Cameron’s Royal Charter is no ally of press freedom

 
Brendan O’Neill
IS DAVID Cameron the new Tom Paine, bravely battling for press freedom? He’d like us to think so, as would his cheerers among the commentariat. They claim his proposed Royal Charter on press regulation is a liberty-loving document, certainly in comparison with the tabloid-muzzling measures demanded by Ed Miliband.

This view of Cameron is as mad and made up as the worst redtop fabulism. It shows how depressingly low our horizons have sunk when it comes to liberty. Far from laissez-faire, Cameron’s Royal Charter, which MPs discuss today, promises to implement all of Lord Leveson’s proposals – just not to back them by statute.

Like Leveson, Cameron calls for an hilariously oxymoronic system of “independent self-regulation”, not seeming to realise that, if regulation of the press is independent of the press, it isn’t self-regulation.

And the appointments panel that would decide who sits on Cameron’s “independent self-regulatory body” would “contain a substantial majority of members who are demonstrably independent of the press”. That is, the press would be overseen by outsiders; by, one imagines, those civil-society do-gooders who love wrapping things in red tape.

The new body would decide if there was a “sufficient public interest justification” for the invasion of a complaining individual’s privacy. Quite how it would tap into the minds of us, the public, and work out what we’re interested in, is not revealed. It seems the democratic-sounding tag “public interest” would be exploited to enforce a top-down view of what constitutes Acceptable Journalism.

The body could potentially force newspapers to publish material against their will. If a complainant and a paper fail to reach an agreement, the body could make the paper publish an apology, even deciding its “nature and extent”. As every serious fighter for free speech recognises, being made to publish is as illiberal as being prevented from doing so.

Any paper found to have committed a serious breach of rules could be fined £1m. That would have a terribly chilling effect on daring in the press. Who’d go after big stories if the methods required to get them could land you with a fat fine?

And it isn’t only big press players who would be watched by external pontificators. Cameron’s charter covers “websites containing news-related material”, including “gossip about celebrities”. Even blogs would be expected to sign up.

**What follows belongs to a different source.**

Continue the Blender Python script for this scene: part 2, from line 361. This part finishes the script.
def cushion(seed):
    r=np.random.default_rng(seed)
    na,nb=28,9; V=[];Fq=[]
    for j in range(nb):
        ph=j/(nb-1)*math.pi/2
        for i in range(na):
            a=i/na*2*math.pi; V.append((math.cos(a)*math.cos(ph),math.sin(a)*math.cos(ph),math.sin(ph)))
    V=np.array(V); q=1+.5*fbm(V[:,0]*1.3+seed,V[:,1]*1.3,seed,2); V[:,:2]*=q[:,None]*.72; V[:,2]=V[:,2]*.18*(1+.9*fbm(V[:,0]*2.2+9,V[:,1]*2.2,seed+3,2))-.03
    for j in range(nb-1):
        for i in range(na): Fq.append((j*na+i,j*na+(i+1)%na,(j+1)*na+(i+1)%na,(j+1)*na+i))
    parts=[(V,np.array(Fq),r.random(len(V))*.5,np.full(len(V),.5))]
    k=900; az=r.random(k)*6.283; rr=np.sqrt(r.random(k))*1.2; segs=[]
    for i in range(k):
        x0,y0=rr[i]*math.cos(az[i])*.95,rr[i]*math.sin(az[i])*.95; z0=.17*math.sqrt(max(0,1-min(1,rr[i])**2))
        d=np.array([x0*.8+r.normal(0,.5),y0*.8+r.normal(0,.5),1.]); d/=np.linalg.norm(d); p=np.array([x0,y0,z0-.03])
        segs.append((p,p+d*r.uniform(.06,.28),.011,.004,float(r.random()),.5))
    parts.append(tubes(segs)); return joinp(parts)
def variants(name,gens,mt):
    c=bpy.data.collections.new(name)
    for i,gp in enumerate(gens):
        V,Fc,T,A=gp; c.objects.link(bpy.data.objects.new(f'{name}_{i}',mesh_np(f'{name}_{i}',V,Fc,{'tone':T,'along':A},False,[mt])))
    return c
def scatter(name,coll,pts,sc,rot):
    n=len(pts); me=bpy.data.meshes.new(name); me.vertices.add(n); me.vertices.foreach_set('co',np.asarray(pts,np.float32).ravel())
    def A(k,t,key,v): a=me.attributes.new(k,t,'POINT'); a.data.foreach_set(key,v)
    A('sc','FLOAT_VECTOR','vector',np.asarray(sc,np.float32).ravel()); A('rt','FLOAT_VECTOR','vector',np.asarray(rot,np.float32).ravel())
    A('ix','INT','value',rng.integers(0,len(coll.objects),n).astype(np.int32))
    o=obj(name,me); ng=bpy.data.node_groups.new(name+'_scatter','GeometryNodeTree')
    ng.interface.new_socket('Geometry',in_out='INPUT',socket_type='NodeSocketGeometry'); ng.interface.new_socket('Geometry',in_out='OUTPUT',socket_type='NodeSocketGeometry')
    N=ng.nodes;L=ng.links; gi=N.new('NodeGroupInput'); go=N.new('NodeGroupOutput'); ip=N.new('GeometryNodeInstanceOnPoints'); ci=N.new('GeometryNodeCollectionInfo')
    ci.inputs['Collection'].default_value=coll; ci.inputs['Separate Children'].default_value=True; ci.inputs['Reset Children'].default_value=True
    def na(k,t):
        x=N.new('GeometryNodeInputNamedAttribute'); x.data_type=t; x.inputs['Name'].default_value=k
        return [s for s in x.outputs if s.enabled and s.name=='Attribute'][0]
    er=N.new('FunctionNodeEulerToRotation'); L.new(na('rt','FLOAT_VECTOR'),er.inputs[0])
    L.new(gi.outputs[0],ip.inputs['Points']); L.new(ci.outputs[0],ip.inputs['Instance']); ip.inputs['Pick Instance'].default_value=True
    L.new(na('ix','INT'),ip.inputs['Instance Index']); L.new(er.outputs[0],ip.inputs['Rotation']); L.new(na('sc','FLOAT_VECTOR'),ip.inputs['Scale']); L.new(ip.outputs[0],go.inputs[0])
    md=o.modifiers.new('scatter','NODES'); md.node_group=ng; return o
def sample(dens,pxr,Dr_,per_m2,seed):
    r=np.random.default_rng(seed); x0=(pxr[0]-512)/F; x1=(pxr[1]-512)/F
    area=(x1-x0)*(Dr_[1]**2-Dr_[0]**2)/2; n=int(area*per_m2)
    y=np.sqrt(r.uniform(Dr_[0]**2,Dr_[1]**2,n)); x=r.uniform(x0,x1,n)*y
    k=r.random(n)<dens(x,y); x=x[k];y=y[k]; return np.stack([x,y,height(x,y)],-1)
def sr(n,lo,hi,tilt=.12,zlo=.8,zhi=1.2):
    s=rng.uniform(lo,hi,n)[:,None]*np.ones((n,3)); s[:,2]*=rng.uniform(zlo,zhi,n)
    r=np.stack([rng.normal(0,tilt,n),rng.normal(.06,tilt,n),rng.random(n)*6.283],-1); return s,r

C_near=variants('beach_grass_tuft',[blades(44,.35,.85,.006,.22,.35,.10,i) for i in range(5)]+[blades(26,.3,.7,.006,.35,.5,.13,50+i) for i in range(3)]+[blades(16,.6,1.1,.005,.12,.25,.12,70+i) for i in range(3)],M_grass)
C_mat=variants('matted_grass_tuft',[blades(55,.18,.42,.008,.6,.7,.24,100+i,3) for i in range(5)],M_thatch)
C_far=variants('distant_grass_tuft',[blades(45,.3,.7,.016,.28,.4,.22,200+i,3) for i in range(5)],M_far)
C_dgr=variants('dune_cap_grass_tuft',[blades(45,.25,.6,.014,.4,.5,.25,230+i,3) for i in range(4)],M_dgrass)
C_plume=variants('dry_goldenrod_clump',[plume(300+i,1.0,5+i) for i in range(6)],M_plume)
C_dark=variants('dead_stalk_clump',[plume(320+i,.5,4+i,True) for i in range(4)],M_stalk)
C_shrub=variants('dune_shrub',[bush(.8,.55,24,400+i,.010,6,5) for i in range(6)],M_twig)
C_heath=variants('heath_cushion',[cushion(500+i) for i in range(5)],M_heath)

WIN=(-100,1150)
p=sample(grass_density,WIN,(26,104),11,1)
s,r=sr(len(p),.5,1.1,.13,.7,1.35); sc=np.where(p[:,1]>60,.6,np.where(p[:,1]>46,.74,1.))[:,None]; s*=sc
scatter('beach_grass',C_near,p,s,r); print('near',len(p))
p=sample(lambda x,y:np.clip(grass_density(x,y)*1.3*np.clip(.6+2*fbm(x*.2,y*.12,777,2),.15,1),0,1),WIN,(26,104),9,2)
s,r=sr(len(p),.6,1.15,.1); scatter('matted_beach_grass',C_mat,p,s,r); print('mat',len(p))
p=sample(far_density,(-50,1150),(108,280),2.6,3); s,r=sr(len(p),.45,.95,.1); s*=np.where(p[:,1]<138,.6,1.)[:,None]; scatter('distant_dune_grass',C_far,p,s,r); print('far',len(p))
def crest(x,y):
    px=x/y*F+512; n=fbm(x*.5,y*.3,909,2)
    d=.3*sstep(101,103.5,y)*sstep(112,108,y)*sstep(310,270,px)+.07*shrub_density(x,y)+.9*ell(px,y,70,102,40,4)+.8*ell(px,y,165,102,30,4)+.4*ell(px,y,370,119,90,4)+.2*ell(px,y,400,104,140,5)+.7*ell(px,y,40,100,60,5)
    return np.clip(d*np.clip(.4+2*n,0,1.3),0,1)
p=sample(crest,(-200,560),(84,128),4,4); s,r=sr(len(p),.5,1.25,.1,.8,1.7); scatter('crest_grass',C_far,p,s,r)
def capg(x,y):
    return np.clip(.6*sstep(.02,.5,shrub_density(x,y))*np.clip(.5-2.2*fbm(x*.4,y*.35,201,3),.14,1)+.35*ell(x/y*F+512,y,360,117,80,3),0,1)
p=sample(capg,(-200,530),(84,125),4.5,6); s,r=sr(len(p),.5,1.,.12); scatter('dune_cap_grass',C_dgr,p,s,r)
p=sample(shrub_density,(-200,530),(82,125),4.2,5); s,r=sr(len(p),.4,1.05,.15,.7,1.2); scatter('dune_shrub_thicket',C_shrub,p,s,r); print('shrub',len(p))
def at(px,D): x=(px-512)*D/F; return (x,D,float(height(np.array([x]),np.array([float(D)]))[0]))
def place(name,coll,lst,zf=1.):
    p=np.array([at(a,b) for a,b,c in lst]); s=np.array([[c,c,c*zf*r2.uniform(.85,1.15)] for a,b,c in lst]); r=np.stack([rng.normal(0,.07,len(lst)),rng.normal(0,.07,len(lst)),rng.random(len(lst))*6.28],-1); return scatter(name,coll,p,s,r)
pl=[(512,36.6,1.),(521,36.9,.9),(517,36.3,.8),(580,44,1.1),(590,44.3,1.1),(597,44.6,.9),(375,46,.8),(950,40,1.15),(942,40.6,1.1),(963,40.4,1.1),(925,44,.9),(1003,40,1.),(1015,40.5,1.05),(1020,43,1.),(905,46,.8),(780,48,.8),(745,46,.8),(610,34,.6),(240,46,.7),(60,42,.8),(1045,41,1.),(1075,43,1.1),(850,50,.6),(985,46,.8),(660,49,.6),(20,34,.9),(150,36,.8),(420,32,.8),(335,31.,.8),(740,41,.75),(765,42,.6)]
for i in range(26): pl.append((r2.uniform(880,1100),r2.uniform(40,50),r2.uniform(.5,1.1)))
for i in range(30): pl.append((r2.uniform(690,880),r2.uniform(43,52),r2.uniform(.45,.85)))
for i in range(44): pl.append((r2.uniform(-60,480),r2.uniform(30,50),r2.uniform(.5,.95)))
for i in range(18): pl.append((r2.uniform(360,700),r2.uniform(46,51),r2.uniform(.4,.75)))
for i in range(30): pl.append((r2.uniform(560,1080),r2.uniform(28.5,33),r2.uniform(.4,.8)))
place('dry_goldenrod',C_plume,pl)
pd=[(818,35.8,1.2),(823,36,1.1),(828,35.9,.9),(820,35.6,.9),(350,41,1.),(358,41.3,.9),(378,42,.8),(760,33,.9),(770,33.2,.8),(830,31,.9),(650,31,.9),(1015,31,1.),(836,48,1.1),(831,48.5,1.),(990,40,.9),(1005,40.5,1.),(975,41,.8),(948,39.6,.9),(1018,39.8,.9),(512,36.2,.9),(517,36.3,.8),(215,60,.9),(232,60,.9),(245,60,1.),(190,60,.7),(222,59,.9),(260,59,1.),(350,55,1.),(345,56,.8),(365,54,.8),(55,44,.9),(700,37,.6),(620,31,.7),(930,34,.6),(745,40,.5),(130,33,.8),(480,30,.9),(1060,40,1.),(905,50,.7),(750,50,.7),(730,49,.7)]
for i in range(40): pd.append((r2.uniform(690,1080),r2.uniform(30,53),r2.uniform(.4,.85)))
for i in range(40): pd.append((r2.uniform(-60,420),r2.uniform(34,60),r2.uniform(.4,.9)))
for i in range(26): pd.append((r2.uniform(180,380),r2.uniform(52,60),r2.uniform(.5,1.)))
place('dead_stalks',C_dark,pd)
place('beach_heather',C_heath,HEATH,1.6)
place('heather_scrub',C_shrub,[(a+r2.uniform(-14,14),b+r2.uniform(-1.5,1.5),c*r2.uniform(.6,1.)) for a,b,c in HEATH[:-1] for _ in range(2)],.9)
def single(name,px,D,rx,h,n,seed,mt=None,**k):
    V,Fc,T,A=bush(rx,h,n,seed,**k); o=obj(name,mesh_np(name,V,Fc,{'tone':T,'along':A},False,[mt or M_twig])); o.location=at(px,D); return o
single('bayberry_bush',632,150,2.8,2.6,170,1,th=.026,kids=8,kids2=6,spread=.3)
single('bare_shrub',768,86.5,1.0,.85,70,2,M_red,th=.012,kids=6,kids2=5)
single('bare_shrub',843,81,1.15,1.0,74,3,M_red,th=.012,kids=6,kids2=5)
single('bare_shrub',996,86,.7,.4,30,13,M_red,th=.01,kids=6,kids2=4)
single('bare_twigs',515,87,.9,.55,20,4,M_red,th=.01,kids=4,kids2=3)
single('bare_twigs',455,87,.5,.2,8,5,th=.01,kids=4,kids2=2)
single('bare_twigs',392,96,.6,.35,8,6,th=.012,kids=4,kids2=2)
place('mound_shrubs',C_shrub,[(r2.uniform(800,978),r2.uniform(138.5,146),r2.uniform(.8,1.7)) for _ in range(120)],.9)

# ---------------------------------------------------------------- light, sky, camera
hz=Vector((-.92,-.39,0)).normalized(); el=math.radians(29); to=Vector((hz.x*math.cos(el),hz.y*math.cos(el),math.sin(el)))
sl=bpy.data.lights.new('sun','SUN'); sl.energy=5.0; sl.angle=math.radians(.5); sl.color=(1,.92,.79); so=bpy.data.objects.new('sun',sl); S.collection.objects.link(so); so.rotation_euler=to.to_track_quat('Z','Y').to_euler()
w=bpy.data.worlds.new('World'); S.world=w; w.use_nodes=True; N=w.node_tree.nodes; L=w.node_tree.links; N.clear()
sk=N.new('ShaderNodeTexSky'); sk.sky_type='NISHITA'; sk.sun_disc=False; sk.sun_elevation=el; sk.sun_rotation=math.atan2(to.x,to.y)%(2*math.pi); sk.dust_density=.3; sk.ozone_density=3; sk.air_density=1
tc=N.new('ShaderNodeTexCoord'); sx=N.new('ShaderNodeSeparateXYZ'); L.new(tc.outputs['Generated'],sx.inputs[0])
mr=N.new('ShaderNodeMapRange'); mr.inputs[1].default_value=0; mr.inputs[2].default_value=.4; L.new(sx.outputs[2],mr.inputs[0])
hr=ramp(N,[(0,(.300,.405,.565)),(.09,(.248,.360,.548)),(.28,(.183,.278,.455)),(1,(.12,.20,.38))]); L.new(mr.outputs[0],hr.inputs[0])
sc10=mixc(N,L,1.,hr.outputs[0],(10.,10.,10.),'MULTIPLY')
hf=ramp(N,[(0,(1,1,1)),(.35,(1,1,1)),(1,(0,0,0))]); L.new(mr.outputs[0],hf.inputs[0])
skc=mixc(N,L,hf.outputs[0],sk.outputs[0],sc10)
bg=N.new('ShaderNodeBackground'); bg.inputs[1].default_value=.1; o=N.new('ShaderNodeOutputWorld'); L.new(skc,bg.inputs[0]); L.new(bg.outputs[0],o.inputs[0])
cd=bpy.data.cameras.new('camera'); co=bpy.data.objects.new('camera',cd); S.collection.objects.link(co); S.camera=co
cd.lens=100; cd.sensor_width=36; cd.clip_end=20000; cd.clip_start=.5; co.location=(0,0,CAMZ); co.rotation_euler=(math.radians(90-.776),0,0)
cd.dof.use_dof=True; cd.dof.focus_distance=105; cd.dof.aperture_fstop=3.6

And if they don’t? Cameron has acceded to his opponents’ demands that libel courts should be able to impose exemplary damages against publications that shun this pseudo-self-regulatory circus. This would represent the licensing of the press by the backdoor, the use of extreme financial pressure to strongarm every outlet into submitting itself to the watchful eye of regulators.

Cameron is proposing to stifle the press, not liberate it. My online magazine Spiked has already said it will never sign up to a “self-regulatory” body; so has the Spectator. Others should follow suit and make Cameron’s censoriousness unworkable.

Brendan O’Neill is editor of Spiked Online.